TWENTY-SIX v2: to die by your side, is such a heavenly way to die.
ever since (500) days of summer, i can’t get over this song. anberlin’s cover is lovely as well, but seriously. anyways, i just finished my last first semester of high school. it feels great. although, it was also my last class in room 113, just saying.
TWENTY-SIX: caught up
honestly, i’ve been so caught up lately. i haven’t been able to grasp the fact that in september, my life is going to change. everything is temporary, really though. on december 4th, 2009. my life changed. maybe getting accepted to university isn’t a big deal to some people, however. i got accepted to ocad, my first choice university, before i even touched my applications. i talk about getting accepted so often because i can’t believe it was me. a handful of people got accepted and i was one of them. i’m not one to brag, and i’m not trying to now. i’m just saying whats on my mind.

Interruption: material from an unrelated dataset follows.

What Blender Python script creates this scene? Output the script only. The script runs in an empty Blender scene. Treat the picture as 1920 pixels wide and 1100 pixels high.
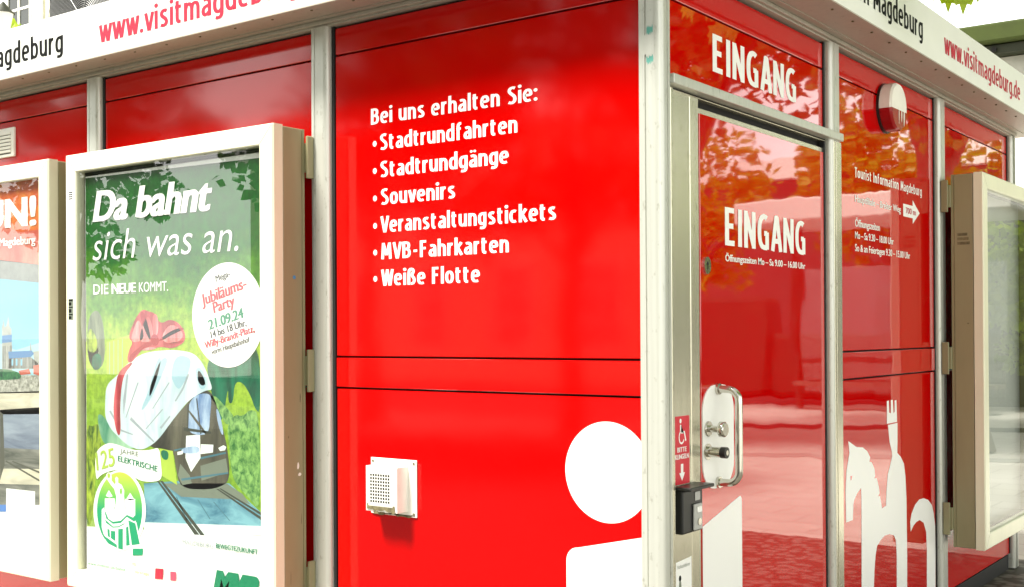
import bpy, bmesh, math, random
from mathutils import Vector, Matrix
random.seed(7)
S = bpy.context.scene
COL = S.collection
R = math.radians

# ---------------------------------------------------------------- camera, light, exposure
def setup():
    cd = bpy.data.cameras.new('camera'); cam = bpy.data.objects.new('camera', cd); COL.objects.link(cam)
    cd.sensor_width = 36.0; cd.lens = 2205.3275 / 1920 * 36
    cd.shift_x = -0.00217; cd.shift_y = 0.03192
    cd.clip_start = 0.05; cd.clip_end = 1500
    yaw, pitch, roll = 0.6327, 0.0051, -0.0057
    v = Vector((-math.sin(yaw)*math.cos(pitch), math.cos(yaw)*math.cos(pitch), math.sin(pitch)))
    r = Vector((math.cos(yaw), math.sin(yaw), 0)); u = r.cross(v)
    r2 = math.cos(roll)*r + math.sin(roll)*u; u2 = -math.sin(roll)*r + math.cos(roll)*u
    M = Matrix((r2, u2, -v)).transposed().to_4x4(); M.translation = (1.7854, -3.1859, 1.44)
    cam.matrix_world = M
    S.camera = cam
setup()
SUN_EL, SUN_AZ = R(61), R(200)          # azimuth clockwise from +Y (north): from behind-left of the viewer
w = bpy.data.worlds.new('World'); S.world = w; w.use_nodes = True
wn = w.node_tree; bg = wn.nodes['Background']
sky = wn.nodes.new('ShaderNodeTexSky'); sky.sky_type = 'NISHITA'; sky.sun_disc = False
sky.sun_elevation = SUN_EL; sky.sun_rotation = SUN_AZ; sky.air_density = 1.0; sky.dust_density = 5.0; sky.ozone_density = 0.6
tcw = wn.nodes.new('ShaderNodeTexCoord'); cn = wn.nodes.new('ShaderNodeTexNoise'); cn.inputs['Scale'].default_value = 2.2; cn.inputs['Detail'].default_value = 7; cn.inputs['Roughness'].default_value = .6
mpw = wn.nodes.new('ShaderNodeMapping'); mpw.inputs['Scale'].default_value = (1, 1, 2.2); wn.links.new(tcw.outputs['Generated'], mpw.inputs[0]); wn.links.new(mpw.outputs[0], cn.inputs['Vector'])
cr = wn.nodes.new('ShaderNodeValToRGB'); cr.color_ramp.elements[0].position = .25; cr.color_ramp.elements[0].color = (.45, .45, .45, 1); cr.color_ramp.elements[1].position = .55; cr.color_ramp.elements[1].color = (.95, .95, .95, 1)
wn.links.new(cn.outputs['Fac'], cr.inputs[0])
cm = wn.nodes.new('ShaderNodeMix'); cm.data_type = 'RGBA'; # bright broken cloud over the clear sky, whiter towards the hazy horizon
sx = wn.nodes.new('ShaderNodeSeparateXYZ'); wn.links.new(tcw.outputs['Generated'], sx.inputs[0])
hr = wn.nodes.new('ShaderNodeValToRGB'); hr.color_ramp.elements[0].position = .12; hr.color_ramp.elements[0].color = (20, 20, 19, 1); hr.color_ramp.elements[1].position = .60; hr.color_ramp.elements[1].color = (5.0, 5.0, 4.8, 1)
wn.links.new(sx.outputs[2], hr.inputs[0]); wn.links.new(hr.outputs[0], cm.inputs[7])
wn.links.new(cr.outputs[0], cm.inputs[0]); wn.links.new(sky.outputs[0], cm.inputs[6]); wn.links.new(cm.outputs[2], bg.inputs[0]); bg.inputs[1].default_value = 0.075
sd = bpy.data.lights.new('sun', 'SUN'); sd.energy = 4.4; sd.angle = R(16); sd.color = (1.0, 0.96, 0.88)
so = bpy.data.objects.new('sun', sd); COL.objects.link(so)
sdir = Vector((math.sin(SUN_AZ)*math.cos(SUN_EL), math.cos(SUN_AZ)*math.cos(SUN_EL), math.sin(SUN_EL)))
so.rotation_euler = sdir.to_track_quat('Z', 'Y').to_euler(); so.location = sdir*30
S.view_settings.view_transform = 'Standard'; S.view_settings.look = 'None'
S.view_settings.exposure = 1.3; S.view_settings.gamma = 1.0
S.cycles.max_bounces = 10; S.cycles.transparent_max_bounces = 12

# ---------------------------------------------------------------- materials
MATS = {}
def nodes(name):
    m = bpy.data.materials.new(name); m.use_nodes = True; MATS[name] = m
    nt = m.node_tree; return m, nt, nt.nodes['Principled BSDF']
def setp(b, **k):
    names = dict(color='Base Color', rough='Roughness', metal='Metallic', ior='IOR', coat='Coat Weight', coatr='Coat Roughness', spec='Specular IOR Level')
    for a, v in k.items():
        b.inputs[names[a]].default_value = (*v, 1) if a == 'color' else v
def noise(nt, scale, detail=4, rough=.55, coord='Object', sc=(1,1,1)):
    tc = nt.nodes.new('ShaderNodeTexCoord'); mp = nt.nodes.new('ShaderNodeMapping'); mp.inputs['Scale'].default_value = sc
    n = nt.nodes.new('ShaderNodeTexNoise'); n.inputs['Scale'].default_value = scale; n.inputs['Detail'].default_value = detail; n.inputs['Roughness'].default_value = rough
    nt.links.new(tc.outputs[coord], mp.inputs[0]); nt.links.new(mp.outputs[0], n.inputs['Vector']); return n
def ramp(nt, src, stops):
    r = nt.nodes.new('ShaderNodeValToRGB'); e = r.color_ramp.elements
    while len(e) < len(stops): e.new(.5)
    for i, (p, c) in enumerate(stops):
        e[i].position = p; e[i].color = (*c, 1)
    nt.links.new(src, r.inputs[0]); return r
def bump(nt, b, src, strength, dist=.01):
    bn = nt.nodes.new('ShaderNodeBump'); bn.inputs['Strength'].default_value = strength; bn.inputs['Distance'].default_value = dist
    nt.links.new(src, bn.inputs['Height']); nt.links.new(bn.outputs[0], b.inputs['Normal'])
def plain(name, color, rough=.5, var=0.0, scale=6, sc=(1,1,1), **k):
    m, nt, b = nodes(name); setp(b, color=color, rough=rough, **k)
    if var:
        n = noise(nt, scale, sc=sc)
        lo = tuple(max(0, c*(1-var)) for c in color); hi = tuple(min(1, c*(1+var)) for c in color)
        r = ramp(nt, n.outputs['Fac'], [(.3, lo), (.7, hi)]); nt.links.new(r.outputs[0], b.inputs['Base Color'])
    return m
def mat_red(name, c, ior, r0, r1, wav):
    m, nt, b = nodes(name); setp(b, rough=.07, ior=ior)
    n = noise(nt, 1.3, 3)
    r = ramp(nt, n.outputs['Fac'], [(.3, (c*.96, .0, .0001)), (.7, (c*1.04, .0001, .0003))]); nt.links.new(r.outputs[0], b.inputs['Base Color'])
    n2 = noise(nt, 2.0, 2); bump(nt, b, n2.outputs['Fac'], wav, .02)
    n3 = noise(nt, 9, 5); rr = nt.nodes.new('ShaderNodeMapRange'); rr.inputs[3].default_value = r0; rr.inputs[4].default_value = r1
    nt.links.new(n3.outputs['Fac'], rr.inputs[0]); nt.links.new(rr.outputs[0], b.inputs['Roughness'])
mat_red('red_panel', .54, 1.52, .05, .09, .05)
mat_red('red_gloss_panel', .56, 1.95, .012, .035, .07)
def mat_alu(name, c0, c1, metal, rough):
    m, nt, b = nodes(name); setp(b, metal=metal, rough=rough)
    n = noise(nt, 9, 6, .65, sc=(5, 5, .10)); r = ramp(nt, n.outputs['Fac'], [(.25, c0), (.75, c1)])
    n2 = noise(nt, 45, 3, .7, sc=(1, 1, .5)); r2 = ramp(nt, n2.outputs['Fac'], [(.28, (.55, .53, .47)), (.4, (1, 1, 1))])
    mx = nt.nodes.new('ShaderNodeMix'); mx.data_type = 'RGBA'; mx.blend_type = 'MULTIPLY'; mx.inputs[0].default_value = .6
    nt.links.new(r.outputs[0], mx.inputs[6]); nt.links.new(r2.outputs[0], mx.inputs[7]); nt.links.new(mx.outputs[2], b.inputs['Base Color'])
    bump(nt, b, n.outputs['Fac'], .05, .004)
mat_alu('aluminium', (.50, .51, .455), (.62, .63, .57), .30, .30)
mat_alu('door_metal', (.58, .55, .43), (.70, .67, .54), .75, .26)
mat_alu('soffit_metal', (.40, .37, .31), (.46, .42, .35), .1, .55)
plain('steel', (.62, .60, .54), .16, .06, 30, metal=1.0)
plain('black_gap', (.006, .006, .006), .8)
plain('rubber', (.012, .012, .012), .6)
plain('fascia_white', (.80, .81, .76), .38, .04, 3)
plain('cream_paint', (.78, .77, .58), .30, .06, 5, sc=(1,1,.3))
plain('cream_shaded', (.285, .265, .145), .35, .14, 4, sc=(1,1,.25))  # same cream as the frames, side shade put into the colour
plain('white_vinyl', (.90, .90, .87), .35)
plain('board_grey', (.50, .52, .50), .5)
plain('white_plastic', (.86, .85, .78), .4, .06, 12)
plain('ink_dark', (.008, .009, .008), .65, spec=.10)
plain('ink_red', (.085, .0008, .0015), .65, spec=.08)
plain('ink_printred', (.45, .015, .03), .55)
plain('ink_green', (.0, .20, .09), .45)
plain('ink_lime', (.45, .55, .08), .45)
plain('ink_grey', (.30, .33, .31), .45)
plain('sticker_red', (.60, .01, .03), .4)
plain('beacon_red', (.33, .003, .006), .15)
plain('dirt', (.16, .14, .07), .8, .5, 40)
plain('blue_dot', (.05, .25, .5), .4)
plain('plastic_black', (.012, .013, .013), .35)
plain('button_grey', (.42, .42, .40), .35)
plain('teal_stain', (.10, .34, .28), .6, .3, 20)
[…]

EIGHTEEN: “i’m only seventeen years young,” is my revelation. i came to this conclusion during my christmas break. during 2009, i did some pretty stupid things, and this time i’ll know better. i’m not going to say i won’t do it again, because how can i tell the future? but i will do things with more precaution. i’m only seventeen, so why do i have to drink to have fun? it’s not fun when you’re the one who doesn’t remember anything from the night before, what’s the fucking point. i don’t see it anymore. i really fucking don’t. getting wasted and doing drugs phase me now, and i don’t understand it. it’s funny how a board game can make you realize so much. i realized that i have my whole life in front of me, why fuck it up now? i mean i can learn from my mistakes, but seriously, get a grip. drinking isn’t all that great, doing drugs made me black out. and i really don’t need that in my life. even though i love pursuit of happiness (scampi-ified), it’ll be 2 am, and i won’t be taking a hit.
EIGHTEEN: i have great friends, and i love them to death (L).